▶ **MATERIAL**:
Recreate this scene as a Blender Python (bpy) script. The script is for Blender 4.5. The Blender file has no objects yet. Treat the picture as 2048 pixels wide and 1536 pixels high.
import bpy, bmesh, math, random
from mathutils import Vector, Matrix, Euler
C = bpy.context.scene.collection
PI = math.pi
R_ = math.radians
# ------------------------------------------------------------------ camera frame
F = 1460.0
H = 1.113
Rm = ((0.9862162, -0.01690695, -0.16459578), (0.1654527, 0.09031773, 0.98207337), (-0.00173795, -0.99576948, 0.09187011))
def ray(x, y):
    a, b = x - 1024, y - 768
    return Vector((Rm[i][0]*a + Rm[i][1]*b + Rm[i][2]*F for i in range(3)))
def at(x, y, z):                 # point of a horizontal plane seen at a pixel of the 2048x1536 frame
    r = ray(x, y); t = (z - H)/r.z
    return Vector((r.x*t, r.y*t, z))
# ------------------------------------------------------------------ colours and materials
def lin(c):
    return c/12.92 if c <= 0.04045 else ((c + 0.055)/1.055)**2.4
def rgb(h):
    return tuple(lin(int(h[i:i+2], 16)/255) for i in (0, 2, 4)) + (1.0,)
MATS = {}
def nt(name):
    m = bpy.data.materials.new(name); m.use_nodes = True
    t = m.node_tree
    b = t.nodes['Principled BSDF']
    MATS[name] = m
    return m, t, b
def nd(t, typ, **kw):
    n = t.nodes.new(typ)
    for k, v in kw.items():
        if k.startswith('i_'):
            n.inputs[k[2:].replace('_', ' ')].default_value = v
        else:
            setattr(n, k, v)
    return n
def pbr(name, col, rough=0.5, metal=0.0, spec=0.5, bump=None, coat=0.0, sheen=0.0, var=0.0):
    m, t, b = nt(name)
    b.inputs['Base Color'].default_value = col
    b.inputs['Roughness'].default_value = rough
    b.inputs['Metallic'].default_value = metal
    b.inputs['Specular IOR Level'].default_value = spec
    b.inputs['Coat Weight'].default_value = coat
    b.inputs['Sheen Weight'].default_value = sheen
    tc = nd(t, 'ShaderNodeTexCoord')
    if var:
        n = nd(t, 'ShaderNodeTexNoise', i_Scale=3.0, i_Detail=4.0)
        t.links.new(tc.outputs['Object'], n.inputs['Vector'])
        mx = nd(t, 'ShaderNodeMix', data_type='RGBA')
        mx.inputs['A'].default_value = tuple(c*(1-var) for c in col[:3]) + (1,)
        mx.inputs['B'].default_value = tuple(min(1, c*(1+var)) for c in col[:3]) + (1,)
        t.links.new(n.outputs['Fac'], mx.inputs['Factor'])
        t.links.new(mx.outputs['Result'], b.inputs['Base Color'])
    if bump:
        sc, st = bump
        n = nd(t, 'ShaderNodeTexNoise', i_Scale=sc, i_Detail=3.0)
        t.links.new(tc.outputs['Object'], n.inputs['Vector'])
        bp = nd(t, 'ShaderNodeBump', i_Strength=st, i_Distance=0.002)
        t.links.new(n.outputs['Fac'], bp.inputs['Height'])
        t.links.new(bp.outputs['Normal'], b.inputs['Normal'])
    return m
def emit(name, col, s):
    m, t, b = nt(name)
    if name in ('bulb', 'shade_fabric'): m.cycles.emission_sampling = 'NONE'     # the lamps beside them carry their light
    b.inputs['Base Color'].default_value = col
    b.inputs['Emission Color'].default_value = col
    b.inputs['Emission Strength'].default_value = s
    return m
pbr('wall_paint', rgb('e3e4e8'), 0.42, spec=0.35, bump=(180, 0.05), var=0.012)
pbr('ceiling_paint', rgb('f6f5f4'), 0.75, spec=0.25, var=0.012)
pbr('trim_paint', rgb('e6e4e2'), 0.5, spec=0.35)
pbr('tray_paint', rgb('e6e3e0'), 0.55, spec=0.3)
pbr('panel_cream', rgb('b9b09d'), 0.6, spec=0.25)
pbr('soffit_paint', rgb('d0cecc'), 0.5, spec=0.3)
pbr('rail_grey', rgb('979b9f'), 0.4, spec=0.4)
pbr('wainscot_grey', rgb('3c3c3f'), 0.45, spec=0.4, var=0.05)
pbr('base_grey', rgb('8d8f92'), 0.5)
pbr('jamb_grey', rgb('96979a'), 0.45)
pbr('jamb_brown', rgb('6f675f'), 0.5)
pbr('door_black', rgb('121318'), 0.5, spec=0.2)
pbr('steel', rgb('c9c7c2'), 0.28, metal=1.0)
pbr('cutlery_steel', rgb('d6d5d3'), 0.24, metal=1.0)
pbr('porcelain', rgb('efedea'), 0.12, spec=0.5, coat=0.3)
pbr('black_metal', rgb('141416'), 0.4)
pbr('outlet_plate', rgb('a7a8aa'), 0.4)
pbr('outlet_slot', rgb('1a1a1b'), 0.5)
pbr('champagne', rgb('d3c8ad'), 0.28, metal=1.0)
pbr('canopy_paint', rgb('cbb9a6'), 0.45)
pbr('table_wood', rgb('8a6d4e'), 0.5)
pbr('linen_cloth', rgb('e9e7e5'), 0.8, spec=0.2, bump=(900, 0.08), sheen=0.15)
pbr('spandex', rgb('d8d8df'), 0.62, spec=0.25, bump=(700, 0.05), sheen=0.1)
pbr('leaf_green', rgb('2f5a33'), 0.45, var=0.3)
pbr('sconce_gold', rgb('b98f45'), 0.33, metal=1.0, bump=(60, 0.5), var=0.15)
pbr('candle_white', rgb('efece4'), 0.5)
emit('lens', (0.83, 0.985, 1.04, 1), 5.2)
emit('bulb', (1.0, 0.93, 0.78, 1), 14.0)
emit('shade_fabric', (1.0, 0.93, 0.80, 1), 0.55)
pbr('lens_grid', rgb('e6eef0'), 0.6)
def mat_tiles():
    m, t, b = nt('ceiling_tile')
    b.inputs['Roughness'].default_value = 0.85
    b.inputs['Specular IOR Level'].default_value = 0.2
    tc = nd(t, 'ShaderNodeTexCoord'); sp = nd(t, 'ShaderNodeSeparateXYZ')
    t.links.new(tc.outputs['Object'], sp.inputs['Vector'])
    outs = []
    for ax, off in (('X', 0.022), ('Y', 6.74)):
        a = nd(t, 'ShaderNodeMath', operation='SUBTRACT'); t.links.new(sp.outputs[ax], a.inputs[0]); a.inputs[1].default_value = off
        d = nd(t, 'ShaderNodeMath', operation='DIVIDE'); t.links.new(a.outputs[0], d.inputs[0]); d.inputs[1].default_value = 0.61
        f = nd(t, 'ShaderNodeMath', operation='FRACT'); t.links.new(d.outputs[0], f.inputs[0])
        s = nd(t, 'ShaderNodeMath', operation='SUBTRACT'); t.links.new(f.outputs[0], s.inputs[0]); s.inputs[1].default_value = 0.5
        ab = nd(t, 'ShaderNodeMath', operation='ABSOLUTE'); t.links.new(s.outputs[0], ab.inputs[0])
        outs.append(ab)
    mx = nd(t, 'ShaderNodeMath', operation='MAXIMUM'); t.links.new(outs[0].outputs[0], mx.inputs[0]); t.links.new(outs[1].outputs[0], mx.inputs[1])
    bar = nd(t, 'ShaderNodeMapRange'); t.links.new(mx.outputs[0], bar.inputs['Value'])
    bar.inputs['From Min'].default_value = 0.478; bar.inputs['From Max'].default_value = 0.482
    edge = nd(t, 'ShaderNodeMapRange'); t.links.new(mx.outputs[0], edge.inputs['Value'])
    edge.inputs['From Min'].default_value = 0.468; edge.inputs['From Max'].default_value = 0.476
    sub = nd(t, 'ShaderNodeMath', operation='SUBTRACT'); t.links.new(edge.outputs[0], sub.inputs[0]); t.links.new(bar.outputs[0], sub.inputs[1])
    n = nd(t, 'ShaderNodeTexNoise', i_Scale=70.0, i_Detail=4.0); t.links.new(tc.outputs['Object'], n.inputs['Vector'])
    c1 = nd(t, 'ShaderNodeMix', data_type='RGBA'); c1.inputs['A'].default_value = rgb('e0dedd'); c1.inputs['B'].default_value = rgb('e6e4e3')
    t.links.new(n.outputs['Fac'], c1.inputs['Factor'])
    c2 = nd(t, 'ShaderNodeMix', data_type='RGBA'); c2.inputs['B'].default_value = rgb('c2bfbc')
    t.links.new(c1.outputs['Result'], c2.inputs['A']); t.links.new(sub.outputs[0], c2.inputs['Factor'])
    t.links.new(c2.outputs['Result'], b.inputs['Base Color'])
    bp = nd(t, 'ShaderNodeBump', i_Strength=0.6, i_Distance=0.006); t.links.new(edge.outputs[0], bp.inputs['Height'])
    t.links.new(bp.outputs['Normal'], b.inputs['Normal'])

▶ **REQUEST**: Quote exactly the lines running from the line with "pbr('ceiling_paint', rgb('f6f5f4'), 0.75, spec=0.25, var=0.012)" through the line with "pbr('panel_cream', rgb('b9b09d'), 0.6, spec=0.25)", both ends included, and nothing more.

▶ **REPLY**:
pbr('ceiling_paint', rgb('f6f5f4'), 0.75, spec=0.25, var=0.012)
pbr('trim_paint', rgb('e6e4e2'), 0.5, spec=0.35)
pbr('tray_paint', rgb('e6e3e0'), 0.55, spec=0.3)
pbr('panel_cream', rgb('b9b09d'), 0.6, spec=0.25)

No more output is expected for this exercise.